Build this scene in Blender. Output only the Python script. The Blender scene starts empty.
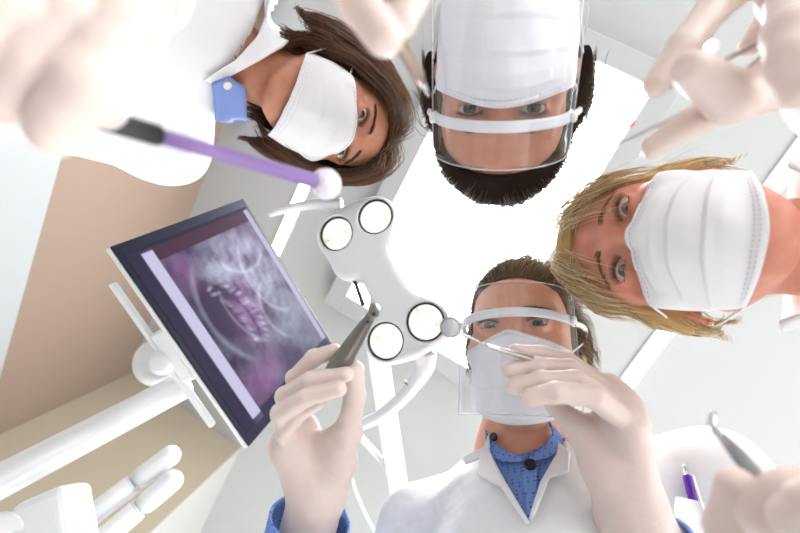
import bpy, math
import numpy as np

# ------------------------------------------------------------------ camera, world, exposure, large lights
C = bpy.context.scene.collection
SC = bpy.context.scene
F = 440.0
M = np.array([[-0.4529, -0.8582, 0.2417], [0.8542, -0.4953, -0.1581], [0.2554, 0.1349, 0.9574]])
M[:, 2] /= np.linalg.norm(M[:, 2])
M[:, 0] -= M[:, 2] * (M[:, 0] @ M[:, 2]); M[:, 0] /= np.linalg.norm(M[:, 0])
M[:, 1] = np.cross(M[:, 2], M[:, 0])
EYE = np.array([0.0, 0.0, 0.95])
CEIL = 2.65

def Wd(p):                       # camera-aligned metres (right, down, forward) -> world
    return np.asarray(p, float) @ M + EYE
def Cd(w):                       # world -> camera-aligned
    return (np.asarray(w, float) - EYE) @ M.T
def px(x, y, d):
    return np.array([(x - 400) / F * d, (y - 266.5) / F * d, d], float)
DOWN = -M[:, 2]                  # gravity in camera-aligned axes

cam = bpy.data.cameras.new('camera'); camo = bpy.data.objects.new('camera', cam); C.objects.link(camo)
from mathutils import Matrix, Vector
r_, u_, b_ = M[0], -M[1], -M[2]
camo.matrix_world = Matrix(((r_[0], u_[0], b_[0], EYE[0]), (r_[1], u_[1], b_[1], EYE[1]), (r_[2], u_[2], b_[2], EYE[2]), (0, 0, 0, 1)))
cam.sensor_width = 36; cam.lens = F / 800 * 36
cam.clip_start = 0.01
cam.dof.use_dof = True; cam.dof.focus_distance = 0.56; cam.dof.aperture_fstop = 3.8
SC.camera = camo

world = bpy.data.worlds.new('world'); SC.world = world; world.use_nodes = True
bg = world.node_tree.nodes['Background']; bg.inputs[0].default_value = (0.93, 0.97, 1, 1); bg.inputs[1].default_value = 1.2
SC.view_settings.view_transform = 'Standard'; SC.view_settings.look = 'None'; SC.view_settings.gamma = 1
SC.view_settings.use_curve_mapping = False
SC.view_settings.exposure = 1.2
SC.cycles.use_denoising = True
SC.cycles.max_bounces = 10; SC.cycles.transparent_max_bounces = 24
SC.cycles.caustics_reflective = False; SC.cycles.caustics_refractive = False
SC.cycles.sample_clamp_indirect = 6

def area(name, loc, target, sx, sy, power, color=(1, 1, 1)):
    l = bpy.data.lights.new(name, 'AREA'); l.shape = 'RECTANGLE'; l.size = sx; l.size_y = sy; l.energy = power; l.color = color
    o = bpy.data.objects.new(name, l); C.objects.link(o); o.location = loc
    d = Vector(target) - Vector(loc); o.rotation_euler = d.to_track_quat('-Z', 'Y').to_euler()
    return o
PANEL_E, STRIP_E, BULB_E = 8.0, 4.0, .75
area('added_fill_light', (0.2, -4.1, 1.1), (0.2, 0, 1.10), 4.4, 1.7, 40, (0.95, 0.98, 1))  # unseen fill lamps added to brighten the downward-facing surfaces
area('added_fill_light', (-3.5, -1.2, 1.1), (0, -0.6, 1.10), 3.4, 1.7, 42, (0.95, 0.98, 1))
area('added_fill_light', (3.1, -1.6, 1.1), (0, -1.0, 1.10), 2.6, 1.7, 27, (1.0, 0.98, 0.95))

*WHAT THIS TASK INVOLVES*
Restate the material word for word from its first line through the line containing "SC.camera = camo", both included; the pictures do not belong in it.

*CORRECT RESPONSE*
Build this scene in Blender. Output only the Python script. The Blender scene starts empty.
import bpy, math
import numpy as np

# ------------------------------------------------------------------ camera, world, exposure, large lights
C = bpy.context.scene.collection
SC = bpy.context.scene
F = 440.0
M = np.array([[-0.4529, -0.8582, 0.2417], [0.8542, -0.4953, -0.1581], [0.2554, 0.1349, 0.9574]])
M[:, 2] /= np.linalg.norm(M[:, 2])
M[:, 0] -= M[:, 2] * (M[:, 0] @ M[:, 2]); M[:, 0] /= np.linalg.norm(M[:, 0])
M[:, 1] = np.cross(M[:, 2], M[:, 0])
EYE = np.array([0.0, 0.0, 0.95])
CEIL = 2.65

def Wd(p):                       # camera-aligned metres (right, down, forward) -> world
    return np.asarray(p, float) @ M + EYE
def Cd(w):                       # world -> camera-aligned
    return (np.asarray(w, float) - EYE) @ M.T
def px(x, y, d):
    return np.array([(x - 400) / F * d, (y - 266.5) / F * d, d], float)
DOWN = -M[:, 2]                  # gravity in camera-aligned axes

cam = bpy.data.cameras.new('camera'); camo = bpy.data.objects.new('camera', cam); C.objects.link(camo)
from mathutils import Matrix, Vector
r_, u_, b_ = M[0], -M[1], -M[2]
camo.matrix_world = Matrix(((r_[0], u_[0], b_[0], EYE[0]), (r_[1], u_[1], b_[1], EYE[1]), (r_[2], u_[2], b_[2], EYE[2]), (0, 0, 0, 1)))
cam.sensor_width = 36; cam.lens = F / 800 * 36
cam.clip_start = 0.01
cam.dof.use_dof = True; cam.dof.focus_distance = 0.56; cam.dof.aperture_fstop = 3.8
SC.camera = camo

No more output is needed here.